Officials told lawmakers they believed the wrecked hull remained buoyant because it still contained bags of cocaine, which, they argued, could have allowed survivors to return to Venezuela or radio for help and resume trafficking. Adm. Bradley reportedly said he consulted military lawyers before ordering the follow‑on strike — a key point in the legal debate.

Partisan Reactions and Wider Context

Republicans and Democrats drew different conclusions from the footage.

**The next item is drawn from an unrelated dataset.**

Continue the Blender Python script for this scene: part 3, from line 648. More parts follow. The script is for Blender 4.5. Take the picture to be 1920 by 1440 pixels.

Senator Tom Cotton, Republican chair of the Senate Intelligence Committee, said the video showed survivors "trying to flip a boat — loaded with drugs — bound for the United States back over so they could stay in the fight." Democrats insist on public release of the full unedited video and have called for accountability, including calls for Mr. Hegseth to resign.

Mr. Trump has emphasised stopping drug smuggling as a pillar of his Latin America policy and has publicly defended Mr. Hegseth, saying releasing the footage would be "no problem." The administration has shifted from traditional Coast Guard interdiction and boarding operations to designating criminal groups such as Tren de Aragua as a "foreign terrorist organisation," a step the White House argues gives broader authority to use military force against their vessels.

Mr. Hegseth has weathered other controversies since taking office, including reports of heavy drinking and a recent inquiry into a "Signalgate" episode in which he allegedly shared sensitive attack plans on an unclassified app. At the Reagan National Defense Forum he defended the strikes: "If you bring drugs to this country in a boat, we will find you and we will sink you." He denied allegations that he ordered unlawful killings: "You don’t walk in and say, ‘Kill them all’. It’s just patently ridiculous."

The episode has sharpened an already heated debate about the rules of engagement, oversight of military operations against non‑state criminal groups, and the balance between aggressive counter‑trafficking measures and compliance with international law. Lawmakers continue to press for the full public release of the unedited footage and for transparent answers about who authorised each strike.